Being ok with feeling bored will be your secret superpower. Here’s how:

Alex Mathers
3 min readJun 7


It’s like I’m uninspired.

I’m not particularly angry. I just have this urge not to be here. Or there, for that matter.

It’s a kind of malaise.

Brush teeth, work, eat, brush same teeth, sleep, repeat.

With all that is available to do and see in this fascinating world, I can’t figure out why it’s there.

Where did it come from?

Am I a spoiled brat for complaining?

I just feel so…how can I say it…?


We all feel bored sometimes.

I feel it plenty.

For some, it’s too often to be normal.

In reality, boredom is a friendlier mask worn by it’s more domineering form: Fear.

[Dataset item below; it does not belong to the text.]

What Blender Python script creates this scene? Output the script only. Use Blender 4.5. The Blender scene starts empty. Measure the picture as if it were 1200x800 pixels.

We’re surrounded by seemingly endless cures to this discomfort. Films, games, social media hits, stimulations of all shapes, tastes, and varieties.

Often, because we can’t bear the sensation for even a few minutes, we do things that feel good fleetingly, but once we’re done, we’re back to that feeling.

We feel the same lethargy when we’re back in the ‘real’ world. We feel it with an added dash of shame at the energy we lost to time.

Drinking, partying, eating pastries, smoking, binge TV.

A little indulgent entertainment and a few vices in moderation sure feel good. They help add some spice to life.

But they won’t put an end to that silent thread of bored frustration in the wider picture.

Beyond covering your bases of rest, eating enough, and having your minimum social-interaction needs met, the cure for boredom, and in fact, most of our malaise, is play.

If you’re bored, you aren’t playing.

What do we mean by ‘play’ here?

Play is exploring things without expecting, grasping or wishing for anything.

It is moving; taking action without being crystal clear on where you’re going next.